_Written problem_
Answer with one number: how many lines hold "that".

_Raw data_
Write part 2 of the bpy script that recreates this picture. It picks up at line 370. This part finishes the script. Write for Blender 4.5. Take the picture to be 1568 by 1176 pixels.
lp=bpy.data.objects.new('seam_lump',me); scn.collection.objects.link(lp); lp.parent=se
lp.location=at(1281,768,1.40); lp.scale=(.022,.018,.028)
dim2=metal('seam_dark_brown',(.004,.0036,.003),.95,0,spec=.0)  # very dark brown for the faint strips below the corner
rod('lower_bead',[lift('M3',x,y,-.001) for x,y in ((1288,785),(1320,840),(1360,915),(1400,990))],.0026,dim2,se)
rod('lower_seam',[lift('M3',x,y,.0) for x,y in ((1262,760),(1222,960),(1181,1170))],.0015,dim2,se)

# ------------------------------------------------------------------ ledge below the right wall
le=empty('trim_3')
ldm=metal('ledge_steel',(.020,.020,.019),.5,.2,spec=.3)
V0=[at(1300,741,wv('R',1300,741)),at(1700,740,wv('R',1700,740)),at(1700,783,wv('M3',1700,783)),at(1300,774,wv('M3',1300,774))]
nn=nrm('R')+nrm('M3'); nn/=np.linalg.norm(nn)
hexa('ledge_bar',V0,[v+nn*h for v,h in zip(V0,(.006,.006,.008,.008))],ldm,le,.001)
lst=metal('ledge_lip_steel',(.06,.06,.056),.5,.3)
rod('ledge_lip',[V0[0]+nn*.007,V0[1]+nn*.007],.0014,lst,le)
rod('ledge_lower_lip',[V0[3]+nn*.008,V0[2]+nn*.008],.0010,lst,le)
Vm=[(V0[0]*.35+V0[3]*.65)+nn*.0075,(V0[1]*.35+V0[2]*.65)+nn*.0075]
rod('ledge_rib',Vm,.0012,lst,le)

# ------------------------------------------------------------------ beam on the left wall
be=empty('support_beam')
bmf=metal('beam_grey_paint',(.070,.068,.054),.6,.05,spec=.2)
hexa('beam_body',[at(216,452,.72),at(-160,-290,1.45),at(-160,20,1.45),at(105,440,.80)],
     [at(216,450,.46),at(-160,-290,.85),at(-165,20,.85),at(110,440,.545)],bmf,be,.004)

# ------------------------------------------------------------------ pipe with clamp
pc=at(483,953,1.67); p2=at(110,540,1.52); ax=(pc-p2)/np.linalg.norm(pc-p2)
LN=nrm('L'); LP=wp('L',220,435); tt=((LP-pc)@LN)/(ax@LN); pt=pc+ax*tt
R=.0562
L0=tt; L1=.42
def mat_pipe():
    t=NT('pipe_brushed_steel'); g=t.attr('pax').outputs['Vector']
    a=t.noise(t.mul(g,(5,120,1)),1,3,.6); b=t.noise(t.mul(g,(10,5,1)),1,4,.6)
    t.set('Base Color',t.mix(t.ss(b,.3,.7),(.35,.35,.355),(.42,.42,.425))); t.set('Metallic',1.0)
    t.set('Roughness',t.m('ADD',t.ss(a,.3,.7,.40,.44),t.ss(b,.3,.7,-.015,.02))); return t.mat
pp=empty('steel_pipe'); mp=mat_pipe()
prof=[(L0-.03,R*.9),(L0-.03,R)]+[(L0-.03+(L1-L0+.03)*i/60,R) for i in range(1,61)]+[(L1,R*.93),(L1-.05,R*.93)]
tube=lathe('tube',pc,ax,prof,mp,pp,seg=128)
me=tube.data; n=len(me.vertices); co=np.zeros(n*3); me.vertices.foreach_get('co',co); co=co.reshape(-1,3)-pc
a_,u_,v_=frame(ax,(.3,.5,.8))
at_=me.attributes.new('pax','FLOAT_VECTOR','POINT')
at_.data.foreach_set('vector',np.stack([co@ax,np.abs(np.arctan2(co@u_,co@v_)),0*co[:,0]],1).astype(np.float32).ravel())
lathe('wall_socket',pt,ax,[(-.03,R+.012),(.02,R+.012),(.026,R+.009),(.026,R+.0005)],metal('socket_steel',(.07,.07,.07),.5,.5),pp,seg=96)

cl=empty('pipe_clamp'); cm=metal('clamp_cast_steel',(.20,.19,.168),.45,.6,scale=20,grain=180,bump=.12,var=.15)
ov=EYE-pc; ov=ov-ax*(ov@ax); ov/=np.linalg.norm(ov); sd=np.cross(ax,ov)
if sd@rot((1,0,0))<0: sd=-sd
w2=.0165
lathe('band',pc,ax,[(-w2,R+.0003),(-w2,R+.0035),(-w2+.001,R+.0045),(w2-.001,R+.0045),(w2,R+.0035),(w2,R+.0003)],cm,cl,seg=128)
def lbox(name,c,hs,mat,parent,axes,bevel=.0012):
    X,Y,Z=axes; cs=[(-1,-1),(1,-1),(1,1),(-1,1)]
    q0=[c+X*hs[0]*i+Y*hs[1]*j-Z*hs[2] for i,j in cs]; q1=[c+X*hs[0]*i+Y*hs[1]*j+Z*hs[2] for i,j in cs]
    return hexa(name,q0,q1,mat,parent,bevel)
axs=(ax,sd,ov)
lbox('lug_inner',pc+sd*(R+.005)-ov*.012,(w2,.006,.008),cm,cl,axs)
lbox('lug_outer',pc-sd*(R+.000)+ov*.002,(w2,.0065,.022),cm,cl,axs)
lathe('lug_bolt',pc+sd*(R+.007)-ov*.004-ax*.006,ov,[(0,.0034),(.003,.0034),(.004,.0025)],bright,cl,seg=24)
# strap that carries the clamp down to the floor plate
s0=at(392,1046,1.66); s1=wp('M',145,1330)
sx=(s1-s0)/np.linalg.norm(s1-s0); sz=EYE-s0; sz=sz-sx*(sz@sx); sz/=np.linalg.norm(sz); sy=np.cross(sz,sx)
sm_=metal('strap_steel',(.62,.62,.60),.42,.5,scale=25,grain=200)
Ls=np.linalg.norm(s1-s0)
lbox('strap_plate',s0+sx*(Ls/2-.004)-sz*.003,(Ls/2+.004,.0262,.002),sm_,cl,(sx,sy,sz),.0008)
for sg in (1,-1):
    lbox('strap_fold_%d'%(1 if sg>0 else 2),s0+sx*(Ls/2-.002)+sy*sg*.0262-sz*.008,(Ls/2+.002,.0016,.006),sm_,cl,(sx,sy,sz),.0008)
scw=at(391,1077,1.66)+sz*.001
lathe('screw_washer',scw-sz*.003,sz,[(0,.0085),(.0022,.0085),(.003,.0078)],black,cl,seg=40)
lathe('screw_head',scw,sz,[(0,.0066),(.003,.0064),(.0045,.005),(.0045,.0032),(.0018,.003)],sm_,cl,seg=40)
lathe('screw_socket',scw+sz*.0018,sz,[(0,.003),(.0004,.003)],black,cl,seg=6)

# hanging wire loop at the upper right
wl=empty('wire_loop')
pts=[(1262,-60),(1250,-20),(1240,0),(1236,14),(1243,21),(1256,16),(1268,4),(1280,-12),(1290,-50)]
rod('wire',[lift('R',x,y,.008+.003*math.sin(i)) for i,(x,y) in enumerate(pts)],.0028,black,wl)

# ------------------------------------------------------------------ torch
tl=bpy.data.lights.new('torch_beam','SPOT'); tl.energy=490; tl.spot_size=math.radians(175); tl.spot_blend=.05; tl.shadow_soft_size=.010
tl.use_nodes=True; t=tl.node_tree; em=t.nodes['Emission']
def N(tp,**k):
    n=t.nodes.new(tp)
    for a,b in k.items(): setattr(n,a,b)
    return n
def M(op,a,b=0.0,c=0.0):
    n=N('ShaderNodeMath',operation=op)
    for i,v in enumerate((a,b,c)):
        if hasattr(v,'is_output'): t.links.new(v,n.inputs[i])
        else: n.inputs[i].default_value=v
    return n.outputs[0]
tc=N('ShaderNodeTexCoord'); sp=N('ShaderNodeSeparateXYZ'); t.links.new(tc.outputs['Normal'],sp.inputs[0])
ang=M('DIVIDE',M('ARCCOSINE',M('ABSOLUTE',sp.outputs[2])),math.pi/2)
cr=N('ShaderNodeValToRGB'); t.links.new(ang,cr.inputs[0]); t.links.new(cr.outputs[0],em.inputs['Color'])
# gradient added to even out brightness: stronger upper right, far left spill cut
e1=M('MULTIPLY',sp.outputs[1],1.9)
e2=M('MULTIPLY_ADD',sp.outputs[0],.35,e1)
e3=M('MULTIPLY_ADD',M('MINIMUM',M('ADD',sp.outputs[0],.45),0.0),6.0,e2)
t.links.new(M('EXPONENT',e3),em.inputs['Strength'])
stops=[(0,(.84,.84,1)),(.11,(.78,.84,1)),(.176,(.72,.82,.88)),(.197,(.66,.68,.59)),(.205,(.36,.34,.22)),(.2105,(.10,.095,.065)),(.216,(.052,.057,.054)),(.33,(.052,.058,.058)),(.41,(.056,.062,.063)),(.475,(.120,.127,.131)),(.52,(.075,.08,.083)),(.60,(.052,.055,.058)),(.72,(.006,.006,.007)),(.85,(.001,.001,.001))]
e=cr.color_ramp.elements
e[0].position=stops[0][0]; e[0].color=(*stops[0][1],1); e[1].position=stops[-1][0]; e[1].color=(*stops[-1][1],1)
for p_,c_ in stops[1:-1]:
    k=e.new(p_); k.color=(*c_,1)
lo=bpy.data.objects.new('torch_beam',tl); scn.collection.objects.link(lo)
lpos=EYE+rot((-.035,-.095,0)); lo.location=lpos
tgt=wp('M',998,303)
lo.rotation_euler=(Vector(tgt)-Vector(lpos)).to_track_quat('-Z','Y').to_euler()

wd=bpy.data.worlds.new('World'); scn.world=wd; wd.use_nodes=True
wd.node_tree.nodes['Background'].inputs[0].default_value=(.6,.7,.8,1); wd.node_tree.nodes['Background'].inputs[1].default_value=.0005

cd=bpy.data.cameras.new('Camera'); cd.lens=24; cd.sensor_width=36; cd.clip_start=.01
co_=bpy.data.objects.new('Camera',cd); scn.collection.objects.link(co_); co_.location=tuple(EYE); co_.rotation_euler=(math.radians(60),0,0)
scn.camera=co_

_Response to this exercise_
2